Most importantly, from next April the tax-free allowance will go up to £11,500, which benefits not just the lowest paid but all taxpayers. Similarly Mr Osborne raised the higher tax threshold to £45,000, which takes many middle ranking workers out of tax altogether.

His tone was deliberately sober, with an eye to small business and employers at the expense of big corporations. There are cuts in corporation tax — to 17 per cent by 2020 — and an extension of stamp duty relief to business. He has removed business rates from many small companies. His boast is of a nation of shopkeepers. Naturally he downplayed the Office for Budget Responsibility’s downgrade of the growth forecasts; optimistically, he assumes a turnaround by 2020.

The devolution of power was a big element of his pitch; so not only are there tax concessions on the oil industry for Scotland but in London the Greater London Authority will be retaining the proceeds of the business rate three years earlier than planned.

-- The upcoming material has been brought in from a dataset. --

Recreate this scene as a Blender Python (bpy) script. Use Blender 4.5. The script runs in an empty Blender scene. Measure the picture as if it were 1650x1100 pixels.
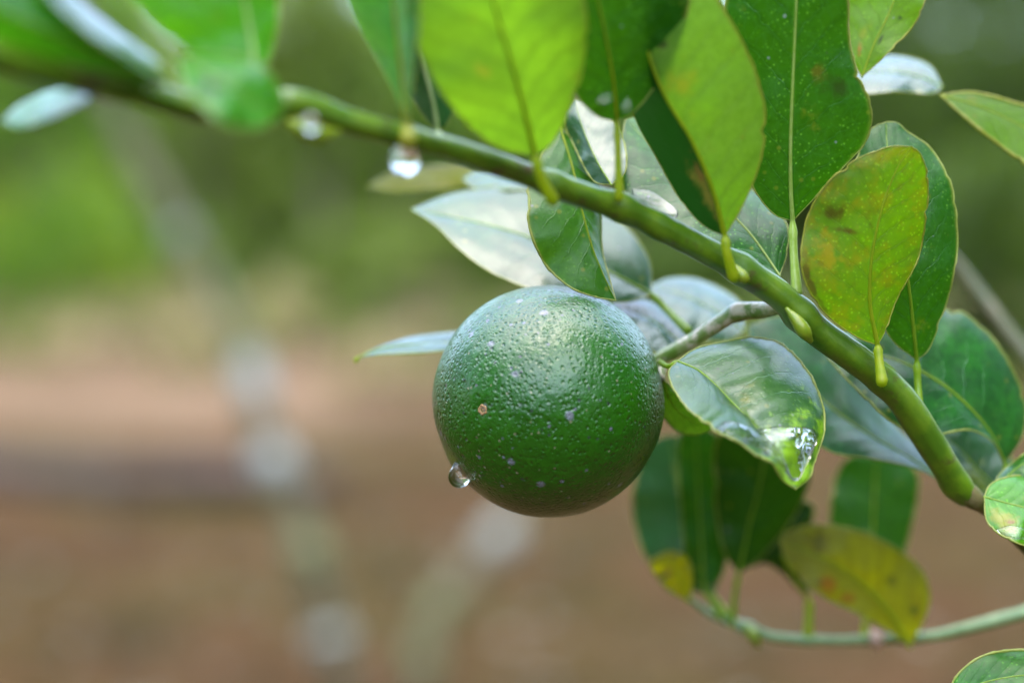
import bpy, bmesh, math, random
from mathutils import Vector, noise
R = math.radians
PI = math.pi
random.seed(7)
scn = bpy.context.scene
col = scn.collection

# ------------------------------------------------------------------ camera
CAM_Z = 1.35
PITCH = R(2.5)
D0 = 0.44                      # distance of the fruit from the lens, metres
FPX = 60.0 / 36.0 * 1650.0     # focal length in photo pixels
FWD = Vector((0, math.cos(PITCH), -math.sin(PITCH)))
UPV = Vector((0, math.sin(PITCH), math.cos(PITCH)))
CAM = Vector((0, 0, CAM_Z))
cam = bpy.data.cameras.new('camera')
cam.lens = 60.0
cam.sensor_width = 36.0
cam.clip_start = 0.01
cam.clip_end = 3000
cam.dof.use_dof = True
cam.dof.focus_distance = D0 - 0.012
cam.dof.aperture_fstop = 3.5
co = bpy.data.objects.new('camera', cam)
co.location = CAM
co.rotation_euler = (R(90) - PITCH, 0, 0)
col.objects.link(co)
scn.camera = co

# ------------------------------------------------------------------ light
SUN_EL, SUN_AZ = R(77), R(180)       # azimuth from +Y (away from the camera) towards +X
w = bpy.data.worlds.new('World')
scn.world = w
w.use_nodes = True
wn = w.node_tree
for n in list(wn.nodes):
    wn.nodes.remove(n)
sky = wn.nodes.new('ShaderNodeTexSky')
sky.sky_type = 'NISHITA'
sky.sun_disc = False
sky.sun_elevation = SUN_EL
sky.sun_rotation = SUN_AZ
sky.air_density = 1.0
sky.dust_density = 2.0
sky.ozone_density = 1.0
hsv = wn.nodes.new('ShaderNodeHueSaturation')     # overcast: the blue is mostly gone
hsv.inputs['Saturation'].default_value = 1.0
hsv.inputs['Value'].default_value = 1.0
bg = wn.nodes.new('ShaderNodeBackground')
bg.inputs['Strength'].default_value = 0.15
wo = wn.nodes.new('ShaderNodeOutputWorld')
gam = wn.nodes.new('ShaderNodeGamma')             # cloud spreads the glow round the sun
gam.inputs['Gamma'].default_value = 0.78
wn.links.new(sky.outputs[0], gam.inputs['Color'])
wn.links.new(gam.outputs[0], hsv.inputs['Color'])
wn.links.new(hsv.outputs[0], bg.inputs['Color'])
wn.links.new(bg.outputs[0], wo.inputs['Surface'])
sl = bpy.data.lights.new('sun', 'SUN')
sl.energy = 0.5
sl.angle = R(110)
sl.color = (1.0, 0.99, 0.97)
so = bpy.data.objects.new('sun', sl)
sd = Vector((math.sin(SUN_AZ) * math.cos(SUN_EL), math.cos(SUN_AZ) * math.cos(SUN_EL), math.sin(SUN_EL)))
so.rotation_euler = sd.to_track_quat('Z', 'Y').to_euler()
so.location = (0, 0, 12)
col.objects.link(so)
scn.view_settings.view_transform = 'Standard'
scn.view_settings.look = 'None'
scn.view_settings.gamma = 1.0
scn.view_settings.exposure = 3.15
scn.cycles.use_denoising = True
scn.cycles.max_bounces = 10
scn.cycles.transmission_bounces = 8
scn.cycles.transparent_max_bounces = 8
scn.cycles.caustics_refractive = False
scn.cycles.caustics_reflective = False
scn.cycles.sample_clamp_indirect = 6


def W(px, py, d):
    """photo pixel + distance along the view axis (m) -> world point"""
    return CAM + FWD * d + UPV * ((550 - py) / FPX * d) + Vector((1, 0, 0)) * ((px - 825) / FPX * d)


ZO = 0.0


def K(c, k=0.70):
    return tuple(x * k for x in c)


def P(px, py, z=0.0):
    """same, with z in centimetres behind the fruit's plane"""
    z += ZO
    return W(px, py, D0 + z / 100.0)


def PXM(px, z=0.0):
    return px / FPX * (D0 + (z + ZO) / 100.0)


# ------------------------------------------------------------------ helpers
def tag(o, label=None, cat=None, group=None, kind=None):
    if label: o['label'] = label
    if cat: o['category'] = cat
    if group: o['group'] = group
    if kind: o['kind'] = kind
    return o


def link(name, me, mats=(), parent=None, smooth=True, loc=None):
    o = bpy.data.objects.new(name, me)
    col.objects.link(o)
    for m in (mats if isinstance(mats, (list, tuple)) else [mats]):
        me.materials.append(m)
    if smooth:
        me.polygons.foreach_set('use_smooth', [True] * len(me.polygons))
    if parent: o.parent = parent
    if loc is not None: o.location = loc
    return o


def empty(name, loc):
    o = bpy.data.objects.new(name, None)
    o.empty_display_size = 0.01
    col.objects.link(o)
    o.location = loc
    return o


def crom(pts, n, closed=False):
    """Catmull-Rom through tuples -> n+1 samples, evenly in chord length"""
    pts = [tuple(p) for p in pts]
    ext = [tuple(2 * a - b for a, b in zip(pts[0], pts[1]))] + pts + [tuple(2 * a - b for a, b in zip(pts[-1], pts[-2]))]
    fine = []
    for i in range(1, len(ext) - 2):
        p0, p1, p2, p3 = ext[i - 1:i + 3]
        for k in range(16):
            t = k / 16
            fine.append(tuple(0.5 * (2 * b + (c - a) * t + (2 * a - 5 * b + 4 * c - d) * t * t + (3 * b - a - 3 * c + d) * t ** 3)
                              for a, b, c, d in zip(p0, p1, p2, p3)))
    fine.append(pts[-1])
    cum = [0]
    for a, b in zip(fine, fine[1:]):
        cum.append(cum[-1] + math.dist(a[:2], b[:2]) + 1e-9)
    return fine, cum


def at_s(fine, cum, s):
    x = s * cum[-1]
    lo, hi = 0, len(cum) - 1
    while hi - lo > 1:
        m = (lo + hi) // 2
        if cum[m] <= x: lo = m
        else: hi = m
    f = (x - cum[lo]) / (cum[hi] - cum[lo])
    return tuple(a + (b - a) * f for a, b in zip(fine[lo], fine[hi]))


def tube_into(bm, pts, rad, seg=12, mat=0, cap=True):
    """pts: world Vectors, rad: list of radii. round caps"""
    rings = []
    n = len(pts)
    up = Vector((0.13, 0.21, 0.97))
    prev = None
    for i in range(n):
        t = (pts[min(i + 1, n - 1)] - pts[max(i - 1, 0)]).normalized()
        if prev is None:
            a = t.cross(up).normalized()
        else:
            a = (prev - t * prev.dot(t)).normalized()
        prev = a
        b = t.cross(a)
        rings.append([bm.verts.new(pts[i] + (a * math.cos(2 * PI * k / seg) + b * math.sin(2 * PI * k / seg)) * rad[i]) for k in range(seg)])
    for r0, r1 in zip(rings, rings[1:]):
        for k in range(seg):
            f = bm.faces.new((r0[k], r0[(k + 1) % seg], r1[(k + 1) % seg], r1[k]))
            f.material_index = mat
    if cap:
        for r, sgn, i in ((rings[0], -1, 0), (rings[-1], 1, n - 1)):
            t = (pts[min(i + 1, n - 1)] - pts[max(i - 1, 0)]).normalized()
            last = r
            for q in (0.5, 0.85):
                c = pts[i] + t * sgn * rad[i] * q
                k_ = math.sqrt(1 - q * q)
                nr = [bm.verts.new(c + (v.co - pts[i]) * k_) for v in r]
                for k in range(seg):
                    vs = (last[k], last[(k + 1) % seg], nr[(k + 1) % seg], nr[k])
                    f = bm.faces.new(vs if sgn > 0 else vs[::-1]); f.material_index = mat
                last = nr
            f = bm.faces.new(last if sgn > 0 else last[::-1]); f.material_index = mat
    return rings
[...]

The most populist, and popular, aspects of the Budget are the measures specifically to deal with tax-avoiding developers responsible for some of London’s most expensive luxury properties, who make billions on apartments bought by international investors but whose headquarters are registered in lower-tax jurisdictions such as the Channel Islands or the Isle of Man. This will not only please Londoners, who resent the proliferation of properties intended for wealthy overseas buyers, but also those companies that do pay UK tax.

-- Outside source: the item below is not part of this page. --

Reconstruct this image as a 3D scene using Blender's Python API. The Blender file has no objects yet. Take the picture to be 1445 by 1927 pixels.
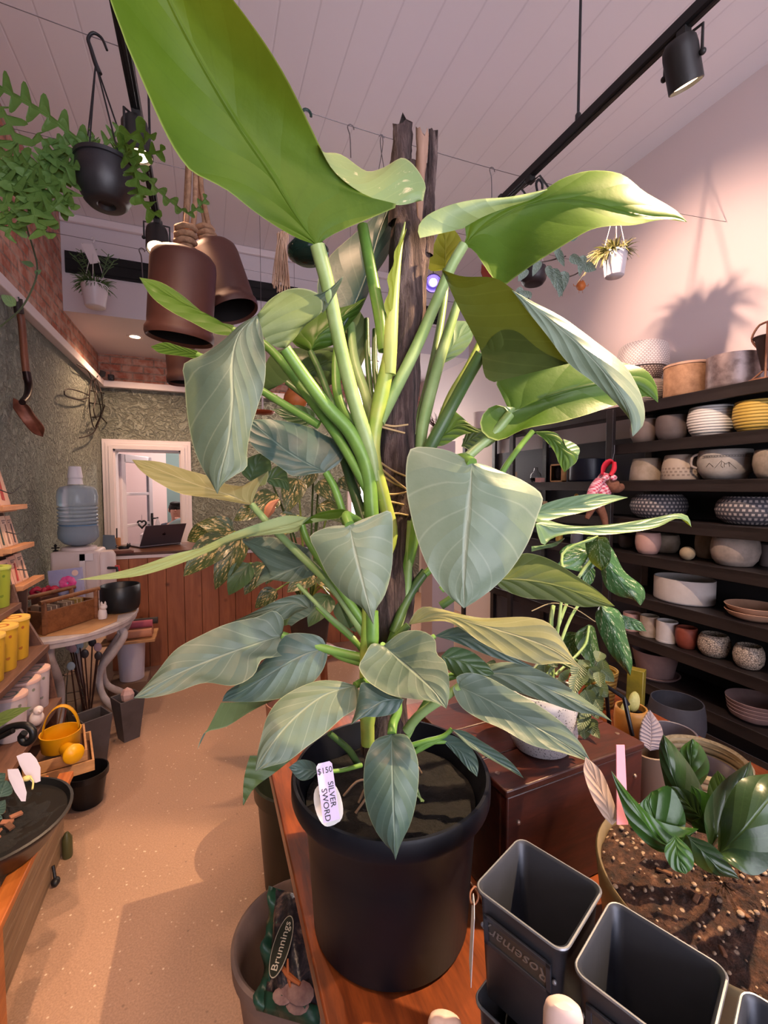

There are two big elements to the spending promises in the Budget, to offset £3.5 billion cuts by 2020. One is infrastructure. The Chancellor’s trademark in office has been his support for big transport projects.

To London’s great benefit one of them is Crossrail 2, which this Budget confirms.

Focus on education

If the Chancellor mentioned that “we put the next generation first” he mentioned it half a dozen times. The surprise element of the Budget is its focus on schools, in particular, the funding for extended school hours. The Chancellor has let it be known that he is worried that the poorest pupils get the poorest education. The declaration that all schools will become academies is intended to help deal with that. The Chancellor justifies his intervention in education on the basis of its effect on productivity — the justification for his insistence that pupils will study maths until the age of 18. But for the working young, the young person’s ISA may go some way towards making saving worthwhile.

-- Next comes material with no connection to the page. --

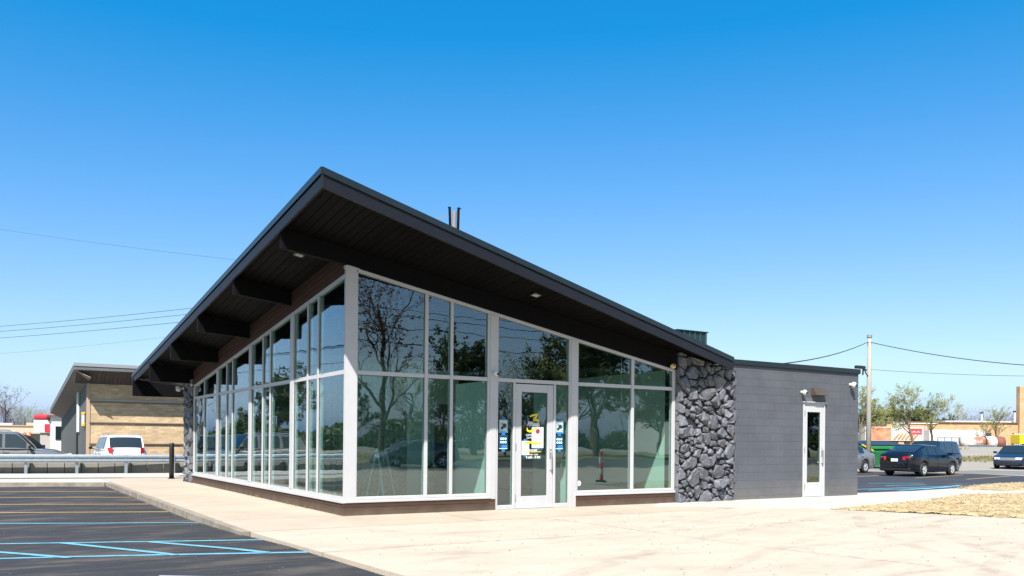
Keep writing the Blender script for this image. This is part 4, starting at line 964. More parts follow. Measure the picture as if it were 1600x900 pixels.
MB().box(62*k, 1, 1.36+19.1*k, 74*k, 3, 1.36+23*k).build('roof_unit', mat('cream_render', (.58, .47, .35), .8), TN); MB().box(2*k, .2, 1.36+19.1*k, 47*k, .5, 1.36+22*k).build('roof_sign', M_white, TN)
p0 = at_depth(80, 700, 70); WB = empty('white_gable_house', (p0.x, p0.y, 0), -.05, 'white walled building with rusty sloped roof beside the brick building', 'building')
MB().box(0, 0, -.3, 3.2, 10, 3.2).build('wall', mat('white_stucco', (.46, .46, .46), .7), WB)
MB().prism([(-.35, -.3, 3.2), (3.4, -.3, 3.2), (3.4, -.3, 5.3), (1.2, -.3, 4.7)], (0, 10.6, 0)).build('roof', mat('rusty_roof', (.30, .19, .17), .8, var=.3), WB)
MB().cbox(.3, -.06, 1.2, .9, -.001, 2.3, .01).build('window', M_cglass, WB)
for i, (u, v, d, key, s, lab) in enumerate([(8, 690, 105, 'bare', .60, 'tall reddish bare tree at the picture edge beyond the tan garage'), (38, 690, 112, 'bare2', .52, 'grey leafless tree next to the tall reddish one beyond the garage'), (66, 690, 118, 'bare2', .50, 'thin bare tree behind the white and red box building'), (-20, 690, 110, 'bare', .58, 'reddish bare tree mostly outside the frame beyond the garage'), (24, 690, 125, 'bare', .48, 'smaller reddish tree between the two tall bare trees'), (52, 690, 128, 'bare2', .48, 'small bare tree above the end of the tan garage')]):
    q = at_depth(u, v, d); tree(key, 'bare_tree', lab, (q.x, q.y, -.2), s, i*1.3, 'bare trees beyond the garage')
# overhead wires on the left
for i, (v0, v1, d0, d1) in enumerate([(508, 478, 62, 50), (516, 487, 62, 50), (526, 498, 62, 50)]):
    pole_wire('overhead_cable', ['topmost of the three overhead cables left of the roof', 'middle one of the three overhead cables left of the roof', 'lowest of the three overhead cables left of the roof'][i], [at_depth(-60, v0+6, d0), at_depth(330, v1, d1)], .013, .1, group='overhead cables left of the roof')
pole_wire('overhead_cable', 'thin high cable sloping down towards the left roof edge', [at_depth(-40, 352, 60), at_depth(420, 412, 40)], .006, .1)
pole_wire('overhead_cable', 'faint thin cable crossing low above the brick building', [at_depth(-40, 556, 80), at_depth(300, 522, 70)], .007, .1)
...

Indeed, the Chancellor’s concern for the next generation goes beyond schools. He is not only taxing sugary fizzy drinks to make children healthier, he is using the proceeds to increase spending on sport in schools.

Political agenda

Mr Osborne is a famously political Chancellor and this is a political Budget. His refusal to raise fuel duty is a naked bid for the support of rural and business drivers. His declaration at the outset that economic performance would be endangered by uncertainty following Brexit is a swipe at his political opponents, including the Mayor. As a package, this Budget makes the most of his limited spending options and is a bid for him to be seen as a socially inclusive Chancellor, bent on helping children, working class savers, small businesses and would-be homeowners. Let’s see how that plays with voters.